Aplikacja Apple Music Classical będzie dostępna na urządzeniach z iOS od wersji 15.4 (w tym iPodach). Co ciekawe, w opisie nie ma ani słowa o wersji na iPada, zaś App Store na tabletach Apple’a pokazuje wersję na iPhone’a, choć widnieje też opis „działa na tym urządzeniu”. To sugeruje zaś, że Apple Music Classical na iPadzie zadziała, ale jeszcze nie otrzyma natywnej aplikacji. Nie słychać też na razie nic o wersji aplikacji na smartfony z Androidem. Albo więc pojawi się ona dopiero po premierze usługi, albo Apple póki co zamierza zachować ją na wyłączność dla posiadaczy urządzeń z nadgryzionym jabłkiem na obudowie.
A teraz najlepsze: aplikacja będzie dostępna bez dodatkowych kosztów dla wszystkich subskrybentów Apple Music. Jedyne wykluczenie dotyczy posiadaczy abonamentu Apple Music Voice (czyli niedostępnej u nas, najtańszej wersji, obsługiwanej wyłącznie z poziomu Siri), a aplikacja nie będzie też dostępna na terenie Chin, Japonii, Korei, Rosji i Tajwanu. Możemy się tylko domyślać, że – z wyjątkiem Rosji – jest to spowodowane jakimiś umowami licencyjnymi, które uniemożliwiłyby aplikacji funkcjonowanie w danym regionie.

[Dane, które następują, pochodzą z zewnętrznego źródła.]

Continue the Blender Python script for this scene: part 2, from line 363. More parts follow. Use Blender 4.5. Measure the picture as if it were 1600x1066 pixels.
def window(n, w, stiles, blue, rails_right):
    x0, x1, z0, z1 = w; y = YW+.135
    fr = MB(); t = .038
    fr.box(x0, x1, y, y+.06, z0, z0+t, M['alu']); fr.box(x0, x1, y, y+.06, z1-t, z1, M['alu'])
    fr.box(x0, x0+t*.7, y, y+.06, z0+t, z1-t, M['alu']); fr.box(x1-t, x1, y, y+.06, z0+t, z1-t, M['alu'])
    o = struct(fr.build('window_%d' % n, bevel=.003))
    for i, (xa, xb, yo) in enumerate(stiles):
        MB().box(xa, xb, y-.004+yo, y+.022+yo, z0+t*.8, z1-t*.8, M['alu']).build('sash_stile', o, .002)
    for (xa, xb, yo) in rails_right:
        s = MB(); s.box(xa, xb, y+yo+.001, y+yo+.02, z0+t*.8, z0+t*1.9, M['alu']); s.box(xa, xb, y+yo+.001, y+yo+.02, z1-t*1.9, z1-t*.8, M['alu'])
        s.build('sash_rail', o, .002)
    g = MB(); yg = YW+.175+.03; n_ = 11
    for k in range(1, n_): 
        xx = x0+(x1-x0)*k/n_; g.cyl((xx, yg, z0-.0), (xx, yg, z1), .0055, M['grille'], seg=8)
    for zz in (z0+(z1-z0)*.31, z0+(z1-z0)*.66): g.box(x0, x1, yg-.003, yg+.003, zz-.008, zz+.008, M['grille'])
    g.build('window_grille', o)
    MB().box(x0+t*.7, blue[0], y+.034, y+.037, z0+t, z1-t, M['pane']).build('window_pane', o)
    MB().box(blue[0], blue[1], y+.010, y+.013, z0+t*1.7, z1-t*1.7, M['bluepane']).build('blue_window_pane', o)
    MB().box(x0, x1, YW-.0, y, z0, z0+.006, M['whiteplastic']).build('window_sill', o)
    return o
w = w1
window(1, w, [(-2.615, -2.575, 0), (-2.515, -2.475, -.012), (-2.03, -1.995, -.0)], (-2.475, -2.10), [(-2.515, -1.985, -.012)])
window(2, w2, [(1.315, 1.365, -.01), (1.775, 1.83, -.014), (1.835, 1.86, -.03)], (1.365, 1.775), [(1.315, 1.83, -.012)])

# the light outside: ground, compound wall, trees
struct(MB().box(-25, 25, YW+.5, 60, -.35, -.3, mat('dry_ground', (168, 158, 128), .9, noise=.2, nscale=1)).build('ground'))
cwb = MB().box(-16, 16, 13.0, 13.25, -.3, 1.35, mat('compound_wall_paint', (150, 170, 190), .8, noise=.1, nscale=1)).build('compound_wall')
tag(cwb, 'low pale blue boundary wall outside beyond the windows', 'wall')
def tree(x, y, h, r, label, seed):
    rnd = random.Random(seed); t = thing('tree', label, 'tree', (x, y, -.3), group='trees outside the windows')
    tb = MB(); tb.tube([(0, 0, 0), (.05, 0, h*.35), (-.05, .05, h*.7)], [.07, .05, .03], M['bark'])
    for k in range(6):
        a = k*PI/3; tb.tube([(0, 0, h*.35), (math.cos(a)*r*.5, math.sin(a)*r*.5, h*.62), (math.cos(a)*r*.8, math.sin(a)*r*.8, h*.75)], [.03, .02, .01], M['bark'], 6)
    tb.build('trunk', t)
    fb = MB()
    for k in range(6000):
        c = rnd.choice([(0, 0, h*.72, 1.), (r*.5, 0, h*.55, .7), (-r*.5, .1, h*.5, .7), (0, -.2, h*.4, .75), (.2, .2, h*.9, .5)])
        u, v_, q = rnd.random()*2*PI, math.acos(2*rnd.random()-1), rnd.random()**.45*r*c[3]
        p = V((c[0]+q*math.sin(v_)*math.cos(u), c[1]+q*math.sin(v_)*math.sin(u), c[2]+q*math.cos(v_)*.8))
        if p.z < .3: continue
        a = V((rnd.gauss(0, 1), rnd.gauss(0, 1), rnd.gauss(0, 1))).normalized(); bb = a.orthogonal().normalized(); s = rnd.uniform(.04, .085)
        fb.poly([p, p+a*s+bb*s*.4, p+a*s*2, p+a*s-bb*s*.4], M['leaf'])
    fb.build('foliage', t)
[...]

Apple Music Classical za darmo? Prawnicy Spotify już grzeją maszyny do pisania pozwów
Po raz kolejny mamy do czynienia z sytuacją, w której Apple bezlitośnie gra z pozycji lidera. Żadna inna firma oferująca usługi streamingowe nie mogłaby sobie pozwolić na to, by wydzielić klasykę do osobnej aplikacji i nie skasować za to ani centa więcej. A przecież muzykę klasyczną znajdziemy zarówno na Spotify, jak i chociażby w Tidalu. Niemniej żadna z tych usług nie doczekała się i pewnie nie doczeka oddzielnej aplikacji tylko dla fanów muzyki poważnej.
Chyba nikt się zresztą nie spodziewał, że Apple zdecyduje się na taki krok; nawet wcześniejsze pogłoski mówiły o dodatkowo płatnym progu abonamentu Apple Music, a tymczasem okazuje się, że subskrybując Apple Music dostaniemy drugą aplikację gratis. Za jedyne 34,99 zł/mies. (lub 44,99 zł w pakiecie rodzinnym). To śmiesznie niska kwota jak na wartość dodaną, którą oferują obydwie aplikacje i coś czuję, że Spotify nie zostawi tego bez odzewu, czy raczej – bez pozwu.

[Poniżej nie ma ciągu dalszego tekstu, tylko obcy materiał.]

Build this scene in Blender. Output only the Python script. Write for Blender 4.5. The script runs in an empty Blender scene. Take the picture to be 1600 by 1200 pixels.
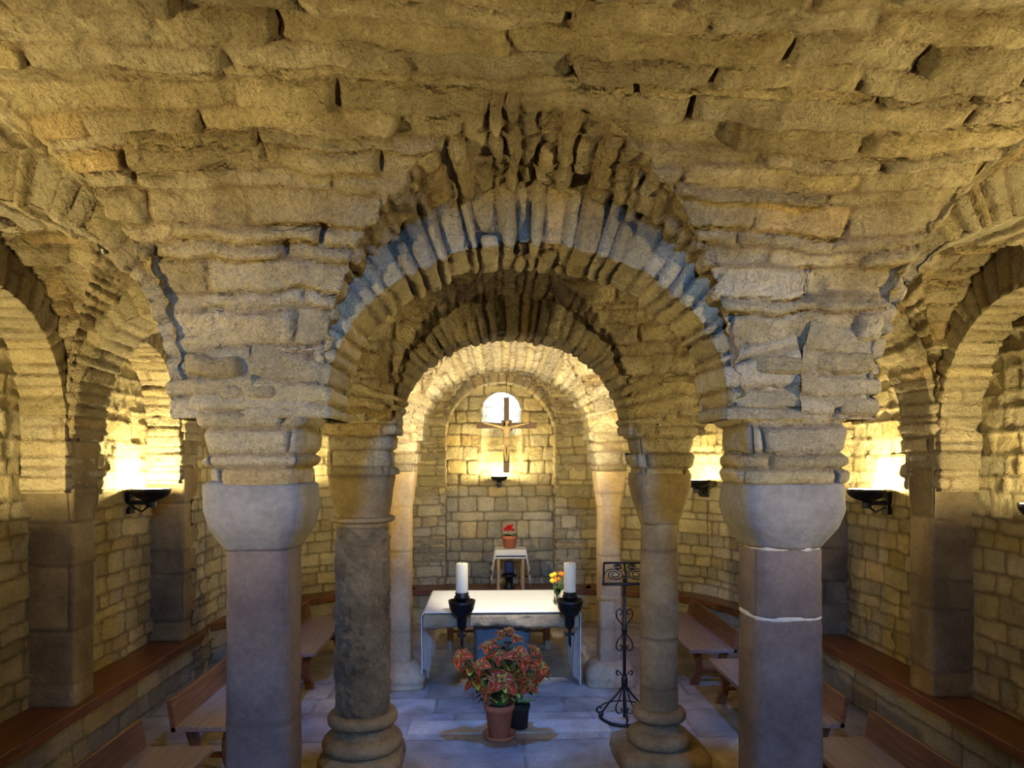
import bpy, math, random
import numpy as np
from mathutils import Vector, Matrix

S = bpy.context.scene
COL = S.collection
PI = math.pi

# ------------------------------------------------------------------ camera
F = 1110.0                       # focal length in pixels of the 1600 px frame
YAW = math.radians(1.96)
CAM = Vector((-0.216, 0.0, 2.70))
cd = bpy.data.cameras.new('camera'); cam = bpy.data.objects.new('camera', cd); COL.objects.link(cam)
cam.location = CAM; cam.rotation_euler = (PI/2, 0, -YAW)
cd.sensor_width = 36; cd.lens = F/1600*36; cd.shift_y = 115/1600; cd.clip_start = 0.05
S.camera = cam
S.view_settings.view_transform = 'Standard'; S.view_settings.look = 'None'
S.view_settings.gamma = 1.0; S.view_settings.use_curve_mapping = False
S.view_settings.exposure = 0.08

# ------------------------------------------------------------------ world (the sky beyond the window slit)
w = bpy.data.worlds.new('world'); S.world = w; w.use_nodes = True
bg = w.node_tree.nodes['Background']; bg.inputs[0].default_value = (0.40, 0.66, 1, 1); bg.inputs[1].default_value = 80.0

WARM = (1.0, 0.80, 0.35)
DAY = (0.10, 0.36, 1.0)
def add_light(name, kind, loc, energy, color, **kw):
    l = bpy.data.lights.new(name, kind); l.energy = energy; l.color = color
    for k, v in kw.items(): setattr(l, k, v)
    o = bpy.data.objects.new(name, l); COL.objects.link(o); o.location = loc
    return o
def aim(o, target):
    d = Vector(target)-Vector(o.location); o.rotation_euler = d.to_track_quat('-Z', 'Y').to_euler()
# daylight through the doorway at the head of the stairs, behind the camera
dl = add_light('doorway_daylight', 'AREA', (0.1, -4.5, 5.33), 175, DAY, shape='RECTANGLE', size=0.5, size_y=0.12, spread=math.radians(80))
aim(dl, (0.1, 5.0, 2.2))

def W(px, py, d):
    """a real point: photo pixel + distance from the lens plane (metres)"""
    xc = (px-800)/F*d
    r = Vector((math.cos(YAW), -math.sin(YAW), 0)); f = Vector((math.sin(YAW), math.cos(YAW), 0))
    p = CAM + f*d + r*xc; p.z = CAM.z+(715-py)/F*d
    return p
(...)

Kolejny bowiem raz Apple krzyżuje plany swojemu arcyrywalowi, bo MOŻE. Spotify oberwał już dwukrotnie od Apple’a w ostatnim czasie – raz za sprawą Apple Music Hi-Fi (którego darmowe udostępnienie wstrzymało na lata premierę planu Spotify Hi-Fi) i raz za sprawą blokowania audiobooków w aplikacji na iOS. I Apple kolejny raz oferuje realną wartość dodaną bez dodatkowych kosztów, podczas gdy Spotify co najwyżej oferuje jakieś totalne pierdoły, pokroju przerobienia strony głównej w apce na modłę TikToka.
Coś mi mówi, że prawnicy w Szwecji już robią brrr i szykują kolejne argumenty do pozwów antymonopolowych. O ile bowiem to Spotify pozostaje liderem rynku serwisów streamingowych, tak Apple, grając z pozycji siły, goni Szwedów w szalonym tempie; analizy mówią, że do 2025 r. serwis ma mieć ponad 110 mln subskrybentów, a pamiętajmy, że mowa o usłudze, która nie ma darmowego progu wejścia, jak Spotify. I chyba tylko to pozwala utrzymać się Szwedom na pozycji lidera (dla przypomnienia: dziś ze Spotify korzysta przeszło 456 mln ludzi, z czego 188 mln to subskrybenci pakietu Premium). Z kolei jeśli chodzi o ludzi, którzy są skłonni zapłacić za dostęp do muzyki… cóż. Apple spuszcza Spotify łomot. Szwedzi wygrywają jakością playlist i mnogością funkcji. Jeśli jednak chodzi o katalog, stosunek ceny do możliwości i czystej jakości dźwięku, Apple już dawno odjechał tak daleko, że trudno sobie wyobrazić, by Spotify mogło go dogonić w przewidywalnej przyszłości i wcale się nie zdziwię, jeśli nowa usługa, w połączeniu z lepszą jakością dźwięku będzie skłaniać coraz większe grono ludzi do przesiadki na streaming od Apple’a. Aż chciałoby się krzyknąć: zgłaszam do prokuratury!